The clue lies in an oft overlooked part of our Parsha, seemingly trivial stories about wells. Isaac dug these wells. He dug that well. And the Philistines, they stopped up the wells of his father, Abraham, so Isaac kept on re-digging the wells, and they stopped them up some more, and so Isaac re-dug them again. Why do we have to hear about all of that?All of that is the point.

What is the challenge of a child of a great innovator? Often, to carry the innovation to the next generation. Great businessmen who build companies — often it's destroyed when the transition to power happens in the next generation. Can the child hold it together?
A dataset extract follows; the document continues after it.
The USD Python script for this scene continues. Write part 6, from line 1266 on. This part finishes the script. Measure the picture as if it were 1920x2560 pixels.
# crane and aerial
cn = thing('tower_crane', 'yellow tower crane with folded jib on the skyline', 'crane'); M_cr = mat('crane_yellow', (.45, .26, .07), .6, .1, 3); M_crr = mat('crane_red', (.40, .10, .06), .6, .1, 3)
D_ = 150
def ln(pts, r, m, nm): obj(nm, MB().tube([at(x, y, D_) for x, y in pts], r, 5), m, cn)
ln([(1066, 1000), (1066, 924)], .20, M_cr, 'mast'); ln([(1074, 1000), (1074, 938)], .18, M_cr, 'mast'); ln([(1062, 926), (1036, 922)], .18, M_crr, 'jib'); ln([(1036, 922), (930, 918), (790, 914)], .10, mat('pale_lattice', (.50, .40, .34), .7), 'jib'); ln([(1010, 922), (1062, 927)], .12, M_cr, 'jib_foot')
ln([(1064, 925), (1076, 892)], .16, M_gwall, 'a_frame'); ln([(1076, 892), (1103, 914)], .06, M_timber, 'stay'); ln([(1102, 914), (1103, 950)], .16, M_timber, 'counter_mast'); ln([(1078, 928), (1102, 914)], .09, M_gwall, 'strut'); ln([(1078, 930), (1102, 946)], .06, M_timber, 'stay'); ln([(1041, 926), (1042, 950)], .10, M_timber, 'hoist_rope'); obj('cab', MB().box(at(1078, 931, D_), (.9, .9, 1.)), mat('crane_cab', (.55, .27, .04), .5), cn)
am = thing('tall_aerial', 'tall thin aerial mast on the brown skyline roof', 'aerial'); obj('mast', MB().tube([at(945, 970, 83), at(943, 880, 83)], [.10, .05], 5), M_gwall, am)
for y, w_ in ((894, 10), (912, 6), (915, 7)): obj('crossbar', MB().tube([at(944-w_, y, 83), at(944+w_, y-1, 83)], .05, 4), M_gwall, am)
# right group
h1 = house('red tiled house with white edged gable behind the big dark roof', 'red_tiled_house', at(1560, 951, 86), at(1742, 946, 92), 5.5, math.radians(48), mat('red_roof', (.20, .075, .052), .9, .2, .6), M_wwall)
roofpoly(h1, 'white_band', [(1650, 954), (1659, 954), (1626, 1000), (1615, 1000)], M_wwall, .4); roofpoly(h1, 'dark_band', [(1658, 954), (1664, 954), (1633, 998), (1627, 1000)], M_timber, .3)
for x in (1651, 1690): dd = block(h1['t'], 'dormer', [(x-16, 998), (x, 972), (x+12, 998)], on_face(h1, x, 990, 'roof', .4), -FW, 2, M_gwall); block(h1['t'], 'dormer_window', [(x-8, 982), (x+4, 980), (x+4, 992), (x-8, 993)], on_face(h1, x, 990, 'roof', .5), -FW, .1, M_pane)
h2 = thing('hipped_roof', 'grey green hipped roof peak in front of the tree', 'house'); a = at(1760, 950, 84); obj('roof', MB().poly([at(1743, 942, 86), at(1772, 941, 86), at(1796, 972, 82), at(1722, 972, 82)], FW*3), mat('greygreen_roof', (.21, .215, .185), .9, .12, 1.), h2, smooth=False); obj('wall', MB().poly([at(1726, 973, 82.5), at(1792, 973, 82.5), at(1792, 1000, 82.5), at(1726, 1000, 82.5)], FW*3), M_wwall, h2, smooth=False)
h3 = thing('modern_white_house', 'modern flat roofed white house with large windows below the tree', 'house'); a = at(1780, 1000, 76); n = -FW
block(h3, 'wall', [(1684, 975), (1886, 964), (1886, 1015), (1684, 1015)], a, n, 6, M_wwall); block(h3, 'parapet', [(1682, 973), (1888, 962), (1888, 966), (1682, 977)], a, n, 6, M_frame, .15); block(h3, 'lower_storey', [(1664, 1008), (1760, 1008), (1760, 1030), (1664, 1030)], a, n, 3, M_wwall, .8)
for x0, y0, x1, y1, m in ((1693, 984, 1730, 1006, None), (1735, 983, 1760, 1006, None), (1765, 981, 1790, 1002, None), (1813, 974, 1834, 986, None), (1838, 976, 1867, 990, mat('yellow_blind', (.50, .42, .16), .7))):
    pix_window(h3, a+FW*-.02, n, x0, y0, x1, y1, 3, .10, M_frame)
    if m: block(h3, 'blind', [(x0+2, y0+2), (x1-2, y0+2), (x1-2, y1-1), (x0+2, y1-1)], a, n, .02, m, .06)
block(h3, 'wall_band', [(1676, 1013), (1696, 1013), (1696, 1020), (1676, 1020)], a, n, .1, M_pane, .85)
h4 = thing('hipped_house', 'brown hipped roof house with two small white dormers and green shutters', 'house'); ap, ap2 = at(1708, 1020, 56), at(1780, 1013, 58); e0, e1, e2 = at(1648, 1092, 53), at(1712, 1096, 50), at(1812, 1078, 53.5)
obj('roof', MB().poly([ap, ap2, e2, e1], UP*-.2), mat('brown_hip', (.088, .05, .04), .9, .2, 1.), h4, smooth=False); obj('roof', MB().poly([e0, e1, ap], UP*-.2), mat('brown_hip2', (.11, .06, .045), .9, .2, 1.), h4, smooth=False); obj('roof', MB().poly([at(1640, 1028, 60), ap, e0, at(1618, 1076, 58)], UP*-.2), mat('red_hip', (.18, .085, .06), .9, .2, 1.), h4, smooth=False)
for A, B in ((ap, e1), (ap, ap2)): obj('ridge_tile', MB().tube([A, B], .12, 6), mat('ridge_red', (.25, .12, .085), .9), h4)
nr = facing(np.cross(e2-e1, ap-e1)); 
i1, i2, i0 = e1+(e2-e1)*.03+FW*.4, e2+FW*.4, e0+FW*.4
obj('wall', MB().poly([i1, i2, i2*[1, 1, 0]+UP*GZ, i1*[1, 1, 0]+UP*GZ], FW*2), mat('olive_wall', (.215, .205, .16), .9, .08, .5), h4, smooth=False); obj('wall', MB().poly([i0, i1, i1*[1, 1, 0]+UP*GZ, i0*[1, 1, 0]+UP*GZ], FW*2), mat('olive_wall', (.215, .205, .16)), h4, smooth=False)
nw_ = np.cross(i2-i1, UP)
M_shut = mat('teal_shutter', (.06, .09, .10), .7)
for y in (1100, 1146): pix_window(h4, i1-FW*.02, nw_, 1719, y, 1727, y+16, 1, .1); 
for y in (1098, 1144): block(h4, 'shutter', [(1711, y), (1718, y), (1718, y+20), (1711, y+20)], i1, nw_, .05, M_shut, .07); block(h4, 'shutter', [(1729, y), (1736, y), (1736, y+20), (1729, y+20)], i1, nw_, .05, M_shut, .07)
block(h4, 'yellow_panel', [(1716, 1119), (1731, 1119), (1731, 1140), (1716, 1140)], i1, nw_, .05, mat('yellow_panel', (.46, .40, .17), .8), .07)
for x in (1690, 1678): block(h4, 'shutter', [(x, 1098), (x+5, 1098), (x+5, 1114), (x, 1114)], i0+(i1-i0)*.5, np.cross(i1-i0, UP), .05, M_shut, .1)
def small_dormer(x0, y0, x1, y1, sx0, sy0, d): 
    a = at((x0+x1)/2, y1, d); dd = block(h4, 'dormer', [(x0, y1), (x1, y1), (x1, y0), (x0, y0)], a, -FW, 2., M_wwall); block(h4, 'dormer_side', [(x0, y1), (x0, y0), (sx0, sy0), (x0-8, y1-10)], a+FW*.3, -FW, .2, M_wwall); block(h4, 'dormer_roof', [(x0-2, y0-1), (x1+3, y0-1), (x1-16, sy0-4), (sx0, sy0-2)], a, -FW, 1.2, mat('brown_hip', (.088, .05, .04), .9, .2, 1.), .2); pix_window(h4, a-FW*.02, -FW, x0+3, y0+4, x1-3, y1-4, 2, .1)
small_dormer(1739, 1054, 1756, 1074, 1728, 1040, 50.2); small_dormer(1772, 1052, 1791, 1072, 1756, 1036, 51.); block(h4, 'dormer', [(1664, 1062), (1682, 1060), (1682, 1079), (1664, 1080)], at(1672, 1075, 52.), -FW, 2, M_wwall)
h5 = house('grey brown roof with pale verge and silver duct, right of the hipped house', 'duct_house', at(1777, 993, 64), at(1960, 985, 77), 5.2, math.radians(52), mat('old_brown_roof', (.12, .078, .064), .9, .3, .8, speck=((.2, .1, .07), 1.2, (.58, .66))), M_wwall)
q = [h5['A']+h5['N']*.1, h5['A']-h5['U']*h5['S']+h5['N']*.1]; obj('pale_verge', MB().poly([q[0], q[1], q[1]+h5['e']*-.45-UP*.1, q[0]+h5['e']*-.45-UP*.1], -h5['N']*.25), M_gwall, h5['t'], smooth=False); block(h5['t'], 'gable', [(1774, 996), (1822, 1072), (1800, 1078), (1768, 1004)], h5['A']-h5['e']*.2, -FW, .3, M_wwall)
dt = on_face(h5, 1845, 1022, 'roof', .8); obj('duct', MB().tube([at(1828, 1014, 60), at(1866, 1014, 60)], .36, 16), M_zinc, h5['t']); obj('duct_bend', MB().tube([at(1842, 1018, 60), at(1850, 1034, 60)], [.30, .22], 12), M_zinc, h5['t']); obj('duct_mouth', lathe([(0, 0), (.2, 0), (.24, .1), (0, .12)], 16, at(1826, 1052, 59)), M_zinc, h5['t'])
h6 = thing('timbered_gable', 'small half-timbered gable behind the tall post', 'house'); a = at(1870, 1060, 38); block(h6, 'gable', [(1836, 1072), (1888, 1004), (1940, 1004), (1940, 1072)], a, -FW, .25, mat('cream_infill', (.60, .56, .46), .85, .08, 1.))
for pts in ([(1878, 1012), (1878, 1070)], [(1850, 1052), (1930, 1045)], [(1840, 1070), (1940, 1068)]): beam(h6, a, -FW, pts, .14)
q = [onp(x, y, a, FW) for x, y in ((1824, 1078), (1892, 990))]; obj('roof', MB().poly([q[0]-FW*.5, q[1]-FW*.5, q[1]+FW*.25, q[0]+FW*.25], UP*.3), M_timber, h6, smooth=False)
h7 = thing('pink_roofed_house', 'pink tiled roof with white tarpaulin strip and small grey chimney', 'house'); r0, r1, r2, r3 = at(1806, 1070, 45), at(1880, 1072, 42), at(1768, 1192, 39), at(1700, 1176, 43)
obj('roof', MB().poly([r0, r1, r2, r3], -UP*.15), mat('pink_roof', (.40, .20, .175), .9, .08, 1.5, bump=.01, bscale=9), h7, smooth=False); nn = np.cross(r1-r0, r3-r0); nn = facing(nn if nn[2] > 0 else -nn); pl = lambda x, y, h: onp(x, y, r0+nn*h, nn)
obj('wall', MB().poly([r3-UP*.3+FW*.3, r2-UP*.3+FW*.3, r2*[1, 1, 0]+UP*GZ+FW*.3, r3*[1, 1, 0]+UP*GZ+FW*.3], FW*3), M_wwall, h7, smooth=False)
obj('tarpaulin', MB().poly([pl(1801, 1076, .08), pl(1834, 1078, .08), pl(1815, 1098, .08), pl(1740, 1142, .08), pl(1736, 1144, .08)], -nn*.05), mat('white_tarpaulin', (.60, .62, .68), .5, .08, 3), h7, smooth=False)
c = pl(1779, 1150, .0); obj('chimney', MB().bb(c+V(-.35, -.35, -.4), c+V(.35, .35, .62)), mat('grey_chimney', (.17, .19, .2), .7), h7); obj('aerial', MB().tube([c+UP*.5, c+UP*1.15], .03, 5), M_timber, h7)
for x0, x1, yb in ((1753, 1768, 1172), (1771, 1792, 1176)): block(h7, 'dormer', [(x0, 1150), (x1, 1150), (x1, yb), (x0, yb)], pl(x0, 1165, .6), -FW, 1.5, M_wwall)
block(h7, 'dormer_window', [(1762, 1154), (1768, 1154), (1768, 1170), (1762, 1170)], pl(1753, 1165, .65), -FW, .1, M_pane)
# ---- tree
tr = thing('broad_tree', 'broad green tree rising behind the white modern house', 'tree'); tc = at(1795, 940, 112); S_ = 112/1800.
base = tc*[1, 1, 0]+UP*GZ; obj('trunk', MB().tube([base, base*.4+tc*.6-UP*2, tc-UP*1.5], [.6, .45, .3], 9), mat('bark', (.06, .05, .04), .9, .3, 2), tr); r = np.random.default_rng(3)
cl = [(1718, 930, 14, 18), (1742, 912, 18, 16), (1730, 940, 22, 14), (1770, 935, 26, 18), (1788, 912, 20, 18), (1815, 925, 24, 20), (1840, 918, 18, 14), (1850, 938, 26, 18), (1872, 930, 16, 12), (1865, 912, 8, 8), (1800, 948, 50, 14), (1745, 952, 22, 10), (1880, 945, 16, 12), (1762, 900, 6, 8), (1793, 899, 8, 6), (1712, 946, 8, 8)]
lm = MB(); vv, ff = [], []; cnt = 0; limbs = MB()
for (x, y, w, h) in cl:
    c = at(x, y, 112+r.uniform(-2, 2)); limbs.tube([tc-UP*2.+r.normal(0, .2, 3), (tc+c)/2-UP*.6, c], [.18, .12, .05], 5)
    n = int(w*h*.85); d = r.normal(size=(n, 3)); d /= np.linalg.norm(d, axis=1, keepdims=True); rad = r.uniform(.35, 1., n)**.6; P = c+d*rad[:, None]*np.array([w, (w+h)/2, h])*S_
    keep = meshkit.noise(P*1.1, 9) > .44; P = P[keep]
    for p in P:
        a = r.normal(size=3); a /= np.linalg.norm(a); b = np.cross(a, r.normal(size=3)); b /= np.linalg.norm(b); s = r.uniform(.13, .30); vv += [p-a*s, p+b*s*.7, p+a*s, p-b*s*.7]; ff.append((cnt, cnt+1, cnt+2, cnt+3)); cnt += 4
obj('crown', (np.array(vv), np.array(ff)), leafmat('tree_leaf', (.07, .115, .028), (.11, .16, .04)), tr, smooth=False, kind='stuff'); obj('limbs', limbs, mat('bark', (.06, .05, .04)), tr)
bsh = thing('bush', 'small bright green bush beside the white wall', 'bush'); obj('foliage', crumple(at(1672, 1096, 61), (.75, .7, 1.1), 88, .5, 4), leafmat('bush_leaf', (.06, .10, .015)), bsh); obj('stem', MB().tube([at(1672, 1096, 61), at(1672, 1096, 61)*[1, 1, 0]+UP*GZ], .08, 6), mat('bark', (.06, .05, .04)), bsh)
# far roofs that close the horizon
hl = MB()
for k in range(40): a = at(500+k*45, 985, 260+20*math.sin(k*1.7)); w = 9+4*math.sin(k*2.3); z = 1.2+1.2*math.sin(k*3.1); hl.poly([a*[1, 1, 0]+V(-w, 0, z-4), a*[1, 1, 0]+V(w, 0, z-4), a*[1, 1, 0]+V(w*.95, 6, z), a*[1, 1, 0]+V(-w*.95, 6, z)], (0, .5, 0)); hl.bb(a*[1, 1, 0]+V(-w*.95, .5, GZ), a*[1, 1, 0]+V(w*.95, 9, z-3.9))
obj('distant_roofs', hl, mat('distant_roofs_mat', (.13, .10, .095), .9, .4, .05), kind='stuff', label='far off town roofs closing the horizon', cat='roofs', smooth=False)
You know, George Washington was great, but if George Washington wasn't followed by Adams, by Jefferson and Madison, there would be no United States. Someone had to pick up the torch. Isaac is about picking up the torch, about consolidating Abraham's legacy, about re-digging the wells to keep his father's vision alive one more generation. If he can do that, the vision is real. It has roots. It will survive. וְאֵ֛לֶּה תּֽוֹלְדֹ֥ת יִצְחָ֖ק בֶּן־אַבְרָהָ֑ם "These are the children of Yitzchak." אַבְרָהָ֖ם הוֹלִ֥יד אֶת־יִצְחָֽק "Abraham gave birth to Yitzchak." It's as if Yitzchak's greatest legacy is that he himself is the child of Abraham.

Sometimes your job in life is to innovate. Sometimes your job in life is to consolidate. Consolidating isn't as flashy as innovating; it takes great humility to focus your life on striking roots for a great idea that has been innovated by someone else. But that humility is heroic, and that perhaps was the legacy of Isaac.